My father recently purchased a Vupoint Solutions FS-V1-VP slide and film scanner. He dutifully read the instructions, installed the latest driver and plugged it into a USB 1.1 port. The computer never detected the device. He exchanged the scanner and had the same result.
An email to Vupoint’s tech support revealed the solution: a USB 2.0 port was required. Even though a USB 2.0 device should be compatible with a slower USB 1.1 port, the scanner was not! We installed a USB 2.0 PCI card plugged in the scanner and the computer detected it right away.
The lesson learned from this adventure: never assume a USB 2.0 device is compatible with USB 1.1.
Update December 27, 2007: Further testing has revealed that the computer will not detect the scanner when it is plugged into a USB hub. The scanner must be plugged directly into a USB 2.0 port on the computer.

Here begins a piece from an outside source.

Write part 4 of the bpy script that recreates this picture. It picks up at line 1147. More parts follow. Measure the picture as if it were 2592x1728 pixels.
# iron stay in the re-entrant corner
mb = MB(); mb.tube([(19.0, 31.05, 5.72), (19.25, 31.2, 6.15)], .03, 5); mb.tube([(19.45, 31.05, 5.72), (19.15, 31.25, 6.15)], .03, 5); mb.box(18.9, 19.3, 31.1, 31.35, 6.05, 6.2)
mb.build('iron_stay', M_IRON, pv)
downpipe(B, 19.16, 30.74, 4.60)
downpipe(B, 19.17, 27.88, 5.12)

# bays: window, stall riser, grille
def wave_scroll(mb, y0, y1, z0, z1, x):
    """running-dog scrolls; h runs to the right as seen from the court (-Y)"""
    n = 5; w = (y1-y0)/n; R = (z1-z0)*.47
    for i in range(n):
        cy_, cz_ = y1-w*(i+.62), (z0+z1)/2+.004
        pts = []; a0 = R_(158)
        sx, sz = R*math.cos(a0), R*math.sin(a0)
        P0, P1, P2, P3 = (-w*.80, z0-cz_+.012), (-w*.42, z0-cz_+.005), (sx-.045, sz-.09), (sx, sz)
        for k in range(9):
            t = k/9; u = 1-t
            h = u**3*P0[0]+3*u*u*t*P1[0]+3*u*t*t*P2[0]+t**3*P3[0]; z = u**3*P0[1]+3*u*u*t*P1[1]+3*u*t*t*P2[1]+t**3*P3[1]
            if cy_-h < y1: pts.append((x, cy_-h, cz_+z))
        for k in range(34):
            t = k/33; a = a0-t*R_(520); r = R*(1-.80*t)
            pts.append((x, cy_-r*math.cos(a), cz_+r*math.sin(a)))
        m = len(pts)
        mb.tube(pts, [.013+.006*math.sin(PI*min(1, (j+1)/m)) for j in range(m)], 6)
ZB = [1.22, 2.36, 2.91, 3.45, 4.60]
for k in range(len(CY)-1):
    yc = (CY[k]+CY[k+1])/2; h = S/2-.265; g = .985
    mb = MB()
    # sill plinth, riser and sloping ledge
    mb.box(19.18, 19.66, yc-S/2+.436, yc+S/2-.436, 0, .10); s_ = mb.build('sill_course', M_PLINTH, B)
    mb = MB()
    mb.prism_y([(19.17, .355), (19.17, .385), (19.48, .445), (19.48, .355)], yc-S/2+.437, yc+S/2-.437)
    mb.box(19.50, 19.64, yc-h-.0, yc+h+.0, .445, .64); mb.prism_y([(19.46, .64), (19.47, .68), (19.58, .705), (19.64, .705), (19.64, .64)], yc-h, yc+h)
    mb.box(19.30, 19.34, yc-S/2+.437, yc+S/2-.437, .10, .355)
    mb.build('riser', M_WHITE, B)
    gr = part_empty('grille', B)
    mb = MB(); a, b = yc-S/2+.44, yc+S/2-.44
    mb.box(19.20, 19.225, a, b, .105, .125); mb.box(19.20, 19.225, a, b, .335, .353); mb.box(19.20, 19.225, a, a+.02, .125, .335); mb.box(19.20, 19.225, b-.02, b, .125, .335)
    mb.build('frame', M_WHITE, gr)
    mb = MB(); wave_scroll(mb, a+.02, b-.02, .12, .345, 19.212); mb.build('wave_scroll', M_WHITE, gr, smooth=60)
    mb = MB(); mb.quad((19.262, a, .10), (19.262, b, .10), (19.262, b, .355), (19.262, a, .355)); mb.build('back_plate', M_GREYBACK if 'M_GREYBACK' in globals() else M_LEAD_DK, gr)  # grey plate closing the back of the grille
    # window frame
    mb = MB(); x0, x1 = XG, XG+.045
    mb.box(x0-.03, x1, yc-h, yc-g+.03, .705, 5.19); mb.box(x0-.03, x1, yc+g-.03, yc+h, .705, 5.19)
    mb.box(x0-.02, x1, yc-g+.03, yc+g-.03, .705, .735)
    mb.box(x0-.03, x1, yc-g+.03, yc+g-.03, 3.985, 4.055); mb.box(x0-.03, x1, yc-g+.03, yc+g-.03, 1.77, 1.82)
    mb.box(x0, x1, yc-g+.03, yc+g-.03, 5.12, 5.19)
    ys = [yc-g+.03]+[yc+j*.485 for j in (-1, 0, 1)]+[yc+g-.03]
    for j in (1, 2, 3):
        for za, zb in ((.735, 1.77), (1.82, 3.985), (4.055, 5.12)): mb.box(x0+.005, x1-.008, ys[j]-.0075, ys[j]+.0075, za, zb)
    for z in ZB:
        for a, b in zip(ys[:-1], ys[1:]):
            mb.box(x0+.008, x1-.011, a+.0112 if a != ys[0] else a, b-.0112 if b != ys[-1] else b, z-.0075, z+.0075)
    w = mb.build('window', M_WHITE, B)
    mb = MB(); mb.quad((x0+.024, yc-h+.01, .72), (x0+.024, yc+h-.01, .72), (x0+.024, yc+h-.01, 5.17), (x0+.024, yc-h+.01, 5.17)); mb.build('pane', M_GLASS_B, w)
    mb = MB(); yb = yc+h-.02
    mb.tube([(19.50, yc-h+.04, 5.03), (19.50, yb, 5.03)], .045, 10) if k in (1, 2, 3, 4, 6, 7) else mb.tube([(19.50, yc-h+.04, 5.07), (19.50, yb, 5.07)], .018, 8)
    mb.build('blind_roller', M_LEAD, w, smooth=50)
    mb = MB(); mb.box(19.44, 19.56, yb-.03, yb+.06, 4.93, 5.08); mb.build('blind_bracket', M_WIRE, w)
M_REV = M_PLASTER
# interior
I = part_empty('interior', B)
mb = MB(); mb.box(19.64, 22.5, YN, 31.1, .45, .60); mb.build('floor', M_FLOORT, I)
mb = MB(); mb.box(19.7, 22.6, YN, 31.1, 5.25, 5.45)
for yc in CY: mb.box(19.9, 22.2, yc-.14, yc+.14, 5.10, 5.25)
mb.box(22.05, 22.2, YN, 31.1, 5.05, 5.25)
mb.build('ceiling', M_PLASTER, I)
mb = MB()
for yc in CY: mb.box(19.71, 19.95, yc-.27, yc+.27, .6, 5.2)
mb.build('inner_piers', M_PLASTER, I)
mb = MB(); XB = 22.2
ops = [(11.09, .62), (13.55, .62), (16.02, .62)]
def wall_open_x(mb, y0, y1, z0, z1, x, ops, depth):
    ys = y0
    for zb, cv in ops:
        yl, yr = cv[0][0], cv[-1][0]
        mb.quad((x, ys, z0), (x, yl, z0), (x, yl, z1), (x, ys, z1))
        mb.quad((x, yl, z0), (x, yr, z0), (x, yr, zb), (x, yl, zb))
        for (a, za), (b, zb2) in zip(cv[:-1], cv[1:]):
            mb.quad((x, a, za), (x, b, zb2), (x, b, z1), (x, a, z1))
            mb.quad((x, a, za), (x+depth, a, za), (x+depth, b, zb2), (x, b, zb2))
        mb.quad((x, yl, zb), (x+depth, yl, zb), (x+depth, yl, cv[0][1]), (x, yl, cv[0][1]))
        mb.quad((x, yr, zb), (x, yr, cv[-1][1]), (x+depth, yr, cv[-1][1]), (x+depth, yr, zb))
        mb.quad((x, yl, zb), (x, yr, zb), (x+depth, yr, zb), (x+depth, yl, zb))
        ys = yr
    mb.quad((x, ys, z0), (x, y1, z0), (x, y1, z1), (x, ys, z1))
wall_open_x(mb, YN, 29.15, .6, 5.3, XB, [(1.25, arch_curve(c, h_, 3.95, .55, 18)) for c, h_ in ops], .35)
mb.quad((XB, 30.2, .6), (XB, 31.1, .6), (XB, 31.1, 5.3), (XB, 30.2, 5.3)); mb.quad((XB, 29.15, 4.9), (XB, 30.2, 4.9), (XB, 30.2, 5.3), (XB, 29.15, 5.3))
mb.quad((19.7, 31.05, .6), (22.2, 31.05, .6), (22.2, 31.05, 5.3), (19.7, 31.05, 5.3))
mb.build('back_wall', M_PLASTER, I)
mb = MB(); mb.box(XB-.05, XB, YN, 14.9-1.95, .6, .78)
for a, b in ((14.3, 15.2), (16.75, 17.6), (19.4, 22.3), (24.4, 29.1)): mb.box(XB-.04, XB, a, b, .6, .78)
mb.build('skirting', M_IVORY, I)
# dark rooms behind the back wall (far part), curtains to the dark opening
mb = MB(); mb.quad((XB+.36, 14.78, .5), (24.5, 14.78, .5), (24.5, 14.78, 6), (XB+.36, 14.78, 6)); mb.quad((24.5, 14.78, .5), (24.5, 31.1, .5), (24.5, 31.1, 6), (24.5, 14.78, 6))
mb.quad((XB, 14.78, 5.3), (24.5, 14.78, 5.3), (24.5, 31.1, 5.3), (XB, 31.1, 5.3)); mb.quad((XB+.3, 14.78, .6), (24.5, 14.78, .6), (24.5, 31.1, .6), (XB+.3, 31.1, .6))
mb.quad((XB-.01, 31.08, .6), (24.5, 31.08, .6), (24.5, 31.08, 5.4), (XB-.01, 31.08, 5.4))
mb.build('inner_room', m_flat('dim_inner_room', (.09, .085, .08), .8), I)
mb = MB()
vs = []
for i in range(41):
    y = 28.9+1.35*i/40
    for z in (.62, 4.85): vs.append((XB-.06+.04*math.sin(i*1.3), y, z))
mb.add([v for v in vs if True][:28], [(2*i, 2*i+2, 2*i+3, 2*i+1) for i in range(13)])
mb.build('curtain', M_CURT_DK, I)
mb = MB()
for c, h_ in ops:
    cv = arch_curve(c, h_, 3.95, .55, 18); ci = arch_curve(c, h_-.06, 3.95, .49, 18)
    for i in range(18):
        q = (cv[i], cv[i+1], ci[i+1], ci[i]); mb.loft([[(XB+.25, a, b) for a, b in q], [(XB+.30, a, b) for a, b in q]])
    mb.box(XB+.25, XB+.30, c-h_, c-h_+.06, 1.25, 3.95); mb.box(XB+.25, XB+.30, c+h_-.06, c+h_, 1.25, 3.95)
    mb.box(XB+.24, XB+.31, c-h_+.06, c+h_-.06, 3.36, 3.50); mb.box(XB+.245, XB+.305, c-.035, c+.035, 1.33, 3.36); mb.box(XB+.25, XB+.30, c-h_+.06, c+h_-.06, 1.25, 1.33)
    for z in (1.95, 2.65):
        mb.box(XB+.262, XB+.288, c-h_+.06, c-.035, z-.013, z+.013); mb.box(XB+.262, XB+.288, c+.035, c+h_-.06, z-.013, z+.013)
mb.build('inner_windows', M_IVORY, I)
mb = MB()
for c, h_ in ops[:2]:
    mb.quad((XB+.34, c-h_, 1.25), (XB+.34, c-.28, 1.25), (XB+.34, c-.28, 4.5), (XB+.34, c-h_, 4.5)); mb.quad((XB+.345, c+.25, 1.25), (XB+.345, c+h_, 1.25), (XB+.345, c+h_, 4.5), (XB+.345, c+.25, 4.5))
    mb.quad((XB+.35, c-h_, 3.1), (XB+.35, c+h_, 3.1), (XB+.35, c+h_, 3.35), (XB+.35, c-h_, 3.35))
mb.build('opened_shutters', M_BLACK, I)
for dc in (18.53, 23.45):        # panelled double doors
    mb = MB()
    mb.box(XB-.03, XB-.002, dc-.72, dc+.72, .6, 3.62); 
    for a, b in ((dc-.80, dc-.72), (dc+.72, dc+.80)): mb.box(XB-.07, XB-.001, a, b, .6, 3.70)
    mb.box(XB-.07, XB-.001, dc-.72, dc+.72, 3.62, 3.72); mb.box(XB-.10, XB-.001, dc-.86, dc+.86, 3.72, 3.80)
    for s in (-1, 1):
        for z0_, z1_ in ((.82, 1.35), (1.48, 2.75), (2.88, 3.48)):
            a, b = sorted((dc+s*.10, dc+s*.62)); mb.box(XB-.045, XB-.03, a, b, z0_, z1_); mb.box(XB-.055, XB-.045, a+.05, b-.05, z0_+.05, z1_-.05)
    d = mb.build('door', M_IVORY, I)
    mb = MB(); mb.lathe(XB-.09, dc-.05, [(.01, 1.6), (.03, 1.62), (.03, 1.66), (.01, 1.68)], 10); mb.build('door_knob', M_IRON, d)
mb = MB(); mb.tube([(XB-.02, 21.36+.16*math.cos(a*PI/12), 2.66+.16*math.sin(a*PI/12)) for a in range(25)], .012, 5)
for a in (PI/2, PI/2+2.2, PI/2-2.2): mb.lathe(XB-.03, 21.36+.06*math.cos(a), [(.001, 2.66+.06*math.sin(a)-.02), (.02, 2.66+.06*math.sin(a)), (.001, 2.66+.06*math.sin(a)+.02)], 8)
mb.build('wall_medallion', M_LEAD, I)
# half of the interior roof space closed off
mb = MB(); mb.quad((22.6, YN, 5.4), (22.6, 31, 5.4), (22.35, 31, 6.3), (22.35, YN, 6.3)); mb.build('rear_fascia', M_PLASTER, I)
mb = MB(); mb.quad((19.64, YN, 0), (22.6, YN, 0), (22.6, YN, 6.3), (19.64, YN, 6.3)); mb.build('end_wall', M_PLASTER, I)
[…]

This is unbelievably lame, especially considering they advertise this in the Skymall catalog and through direct mail, without mentioning that it is seriously hobbled. We have three computers in our house, two that are new enough to have come with Windows XP installed on them, yet this scanner won’t work with any of them. How hard would it be to make this backward compliant, just like any other consumer electronics device plugging into a USB port?
Be warned that there is nothing in the manual about this either. There is no “troubleshooting” section at all in fact, which says a lot about what this company thinks of its customers.